Star Wars: The High Republic, There is no Fear by Cavan Scott and Ario Anindito

A comic panel, we see Keeve Trennis' hand extended to a young boy. She says, "Thanks. Can you hold this?" The boy replies, "You mean it?" Keeve answers, "Sure, I do. Can't keep it floating up there all day, can I?" The Snapchat caption reads, "Fuck yes. Getting to hold a lightsaber is a baller (and effective) way to console an upset child. It would 100% work on me."
I’m just saying, this is everything I would have wanted as a child.

I have found the Star Wars extended universe a fascinating place since childhood. I read every Star Wars book our library had and then I created my own Stars Wars encyclopedia out of the information contained within — the result of having access to a computer, but limited connection to the internet. The official Star Wars universe has changed a lot since then, and the new tie-in books don’t really interest me, so I thought, why not check out the comics. I picked up “There is no Fear” at my local comic shop primarily because it was volume one of a trade paperback. It promised good art and the beginning of a story and that was all I needed.

“There is no Fear” takes place during the High Republic, before any Skywalker nonsense, and follows Keeve Trennis as she becomes a new Jedi. It’s a good place to go if you are like me and wanting to avoid any of the canon-fuckery caused by the sequel trilogy. “There is no Fear” does a really good job of introducing you to new characters and helping you fall in love with them, which is a credit to both good writing and compelling art. I was deeply invested in Ceret and Terec from the moment of their introduction.

A comic panel. Two identical humanoids stand facing each other, they are bald and their skin is stark white, and both of them are fairly beat up. The one on the left, Terec, is holding out a deactivated lightsaber and the one on the right, Ceret, is reaching for it. Terec says, "Here" as he holds out the lightsaber. Ceret replies, "Terec... the things we have seen. that the drengir did to us." Terec answers, "That is in the past, Ceret. Now we are whole once more--" The Snapchat caption reads, "I am so glad my boys are okay" followed by the crying emoji.
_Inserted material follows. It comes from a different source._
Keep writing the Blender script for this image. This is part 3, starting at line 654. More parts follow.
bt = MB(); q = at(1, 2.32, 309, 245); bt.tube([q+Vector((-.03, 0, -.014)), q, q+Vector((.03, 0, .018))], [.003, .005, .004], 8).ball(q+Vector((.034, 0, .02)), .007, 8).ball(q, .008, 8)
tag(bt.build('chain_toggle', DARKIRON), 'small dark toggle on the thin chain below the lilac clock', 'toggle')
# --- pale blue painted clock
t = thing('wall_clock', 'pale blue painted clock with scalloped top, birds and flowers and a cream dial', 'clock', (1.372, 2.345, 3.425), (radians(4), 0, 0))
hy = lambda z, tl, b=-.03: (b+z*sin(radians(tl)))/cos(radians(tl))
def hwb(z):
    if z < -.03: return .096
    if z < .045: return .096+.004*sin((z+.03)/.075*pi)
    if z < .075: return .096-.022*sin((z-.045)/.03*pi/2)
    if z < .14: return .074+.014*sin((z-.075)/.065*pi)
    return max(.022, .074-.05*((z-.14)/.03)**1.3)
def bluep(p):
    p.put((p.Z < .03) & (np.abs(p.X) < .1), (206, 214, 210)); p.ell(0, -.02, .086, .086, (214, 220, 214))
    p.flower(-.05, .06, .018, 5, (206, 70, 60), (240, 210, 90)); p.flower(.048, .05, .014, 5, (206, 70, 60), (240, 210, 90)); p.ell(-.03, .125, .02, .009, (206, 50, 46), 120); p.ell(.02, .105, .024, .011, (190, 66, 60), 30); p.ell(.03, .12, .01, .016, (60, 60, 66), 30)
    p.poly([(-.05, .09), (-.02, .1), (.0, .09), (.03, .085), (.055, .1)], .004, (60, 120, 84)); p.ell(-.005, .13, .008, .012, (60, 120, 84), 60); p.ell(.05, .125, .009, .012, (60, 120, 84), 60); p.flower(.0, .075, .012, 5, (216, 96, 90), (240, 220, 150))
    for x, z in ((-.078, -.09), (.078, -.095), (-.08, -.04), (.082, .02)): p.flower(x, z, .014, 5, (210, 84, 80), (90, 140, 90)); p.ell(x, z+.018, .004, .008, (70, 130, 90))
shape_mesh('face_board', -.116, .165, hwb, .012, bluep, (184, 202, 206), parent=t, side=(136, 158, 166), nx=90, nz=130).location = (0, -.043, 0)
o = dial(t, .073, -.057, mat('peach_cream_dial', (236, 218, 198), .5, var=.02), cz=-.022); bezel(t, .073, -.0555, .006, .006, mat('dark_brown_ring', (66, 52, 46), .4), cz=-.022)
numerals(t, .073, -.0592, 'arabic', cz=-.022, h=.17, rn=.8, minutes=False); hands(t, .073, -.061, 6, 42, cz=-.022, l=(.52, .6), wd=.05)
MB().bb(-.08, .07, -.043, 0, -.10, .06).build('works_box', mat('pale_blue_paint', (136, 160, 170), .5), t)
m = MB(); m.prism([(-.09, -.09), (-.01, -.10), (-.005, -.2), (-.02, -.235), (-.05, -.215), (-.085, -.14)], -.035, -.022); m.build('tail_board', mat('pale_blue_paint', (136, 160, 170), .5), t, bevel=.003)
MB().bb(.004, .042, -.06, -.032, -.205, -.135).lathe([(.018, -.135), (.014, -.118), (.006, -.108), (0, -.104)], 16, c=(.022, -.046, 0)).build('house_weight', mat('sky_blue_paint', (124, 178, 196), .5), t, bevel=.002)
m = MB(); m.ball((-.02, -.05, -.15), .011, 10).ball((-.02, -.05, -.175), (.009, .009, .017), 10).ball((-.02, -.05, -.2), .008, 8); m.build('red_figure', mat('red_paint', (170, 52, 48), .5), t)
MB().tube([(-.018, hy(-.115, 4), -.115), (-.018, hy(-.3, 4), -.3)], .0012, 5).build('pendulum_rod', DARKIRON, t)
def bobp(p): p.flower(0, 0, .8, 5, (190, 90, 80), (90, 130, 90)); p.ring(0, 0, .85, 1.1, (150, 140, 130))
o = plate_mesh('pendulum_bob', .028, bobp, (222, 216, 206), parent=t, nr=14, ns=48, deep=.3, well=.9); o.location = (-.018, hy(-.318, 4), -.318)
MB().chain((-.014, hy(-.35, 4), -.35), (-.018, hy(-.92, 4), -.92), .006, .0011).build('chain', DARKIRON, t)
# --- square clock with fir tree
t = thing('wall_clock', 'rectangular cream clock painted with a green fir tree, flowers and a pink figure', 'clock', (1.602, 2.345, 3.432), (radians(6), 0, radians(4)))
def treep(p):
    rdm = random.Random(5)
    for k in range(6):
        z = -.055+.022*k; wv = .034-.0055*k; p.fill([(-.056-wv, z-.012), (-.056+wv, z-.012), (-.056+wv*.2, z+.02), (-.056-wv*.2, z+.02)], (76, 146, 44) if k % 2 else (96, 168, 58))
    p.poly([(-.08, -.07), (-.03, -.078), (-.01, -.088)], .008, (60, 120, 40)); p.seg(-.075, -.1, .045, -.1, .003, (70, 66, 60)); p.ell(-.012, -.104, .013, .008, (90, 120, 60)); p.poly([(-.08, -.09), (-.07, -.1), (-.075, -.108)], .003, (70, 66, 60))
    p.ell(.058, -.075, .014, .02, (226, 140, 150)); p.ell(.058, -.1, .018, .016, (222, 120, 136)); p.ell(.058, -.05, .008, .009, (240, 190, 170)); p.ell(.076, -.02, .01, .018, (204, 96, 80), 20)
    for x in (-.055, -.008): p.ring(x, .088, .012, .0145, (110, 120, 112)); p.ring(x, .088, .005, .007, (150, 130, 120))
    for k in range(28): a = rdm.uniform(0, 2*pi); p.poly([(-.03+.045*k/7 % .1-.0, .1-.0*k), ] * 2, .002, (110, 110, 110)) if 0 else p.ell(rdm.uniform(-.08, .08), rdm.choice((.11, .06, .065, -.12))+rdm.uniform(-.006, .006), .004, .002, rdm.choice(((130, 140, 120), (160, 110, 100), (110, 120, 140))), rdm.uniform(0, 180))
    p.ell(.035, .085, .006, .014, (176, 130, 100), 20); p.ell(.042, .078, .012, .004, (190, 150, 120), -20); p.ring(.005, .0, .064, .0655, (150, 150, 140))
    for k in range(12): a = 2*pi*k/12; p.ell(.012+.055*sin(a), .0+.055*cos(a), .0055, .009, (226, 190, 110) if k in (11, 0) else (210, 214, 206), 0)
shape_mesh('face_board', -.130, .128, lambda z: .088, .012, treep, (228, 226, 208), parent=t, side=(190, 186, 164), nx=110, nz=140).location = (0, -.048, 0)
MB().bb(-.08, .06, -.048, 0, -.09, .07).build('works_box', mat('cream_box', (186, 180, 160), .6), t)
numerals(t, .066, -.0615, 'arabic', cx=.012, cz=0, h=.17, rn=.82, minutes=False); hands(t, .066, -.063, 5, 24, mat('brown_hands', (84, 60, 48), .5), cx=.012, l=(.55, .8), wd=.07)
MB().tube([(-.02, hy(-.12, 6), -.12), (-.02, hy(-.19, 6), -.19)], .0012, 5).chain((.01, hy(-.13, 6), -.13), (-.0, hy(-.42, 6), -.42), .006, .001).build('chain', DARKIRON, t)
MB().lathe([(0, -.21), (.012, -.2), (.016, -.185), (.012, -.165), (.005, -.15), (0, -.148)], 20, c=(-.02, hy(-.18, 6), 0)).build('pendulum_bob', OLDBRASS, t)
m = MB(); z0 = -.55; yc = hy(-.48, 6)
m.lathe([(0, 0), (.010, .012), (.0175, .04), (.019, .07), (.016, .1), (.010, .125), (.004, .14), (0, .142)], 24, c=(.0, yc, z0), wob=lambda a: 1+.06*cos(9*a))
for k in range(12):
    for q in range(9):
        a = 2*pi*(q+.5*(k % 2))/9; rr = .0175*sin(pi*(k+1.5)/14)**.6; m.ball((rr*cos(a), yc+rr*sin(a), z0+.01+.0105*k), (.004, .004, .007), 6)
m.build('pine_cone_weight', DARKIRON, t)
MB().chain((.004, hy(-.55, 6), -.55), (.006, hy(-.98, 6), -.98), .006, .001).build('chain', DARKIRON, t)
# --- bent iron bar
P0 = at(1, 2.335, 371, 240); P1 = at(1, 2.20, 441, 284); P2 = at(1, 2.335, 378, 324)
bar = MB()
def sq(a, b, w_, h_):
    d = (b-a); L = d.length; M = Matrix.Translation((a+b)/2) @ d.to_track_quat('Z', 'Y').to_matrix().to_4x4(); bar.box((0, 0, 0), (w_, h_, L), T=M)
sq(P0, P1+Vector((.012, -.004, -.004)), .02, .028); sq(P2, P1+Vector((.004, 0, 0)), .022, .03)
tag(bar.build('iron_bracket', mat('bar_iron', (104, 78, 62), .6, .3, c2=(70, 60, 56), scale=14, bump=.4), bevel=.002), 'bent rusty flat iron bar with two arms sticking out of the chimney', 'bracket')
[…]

The only place I really felt like I was missing something was in references to a “great disaster,” and just generally how the Jedi had reached the point of launching a space station outpost in the Outer Rim. I feel like there are probably storylines that precede “There is no Fear” that I’m going to have to seek out to get those answers. That’s more-or-less how comics work though, you pick a starting point and then, in reading, you find where you want to go next to learn more, and this story is a super interesting one that brings a lot of new and exciting things to the greater Star Wars universe. It’s definitely going to be one I pick up as it continues weekly (it also doesn’t help that volume one ends on a cliffhanger that I must find out the resolution to).

The story feels, to me, very much like a classic EU Jedi story, where the emphasis is that, above all, the Jedi help, though that is something that provides resolution and conflict alike as characters struggle with being, maybe not human, but people with complex emotions. All of the characters, even the side characters, are incredibly well presented both in terms of writing and art. I greatly enjoyed the expressiveness given to the alien faces. I won’t spoil too much about the new antagonists introduced by this story, but I will say that they are a particular flavor of eldritch abomination that I greatly enjoy. It’s a similar kind of horror as found in “Bountiful Garden,” so if that interested you, this may too, though as this is Star Wars, it’s going to have more action alongside the creeping eldritch horror.

As always, I highly recommend going to your local comic shop to buy comics, and the book’s retail page even has a comic store locator option right there.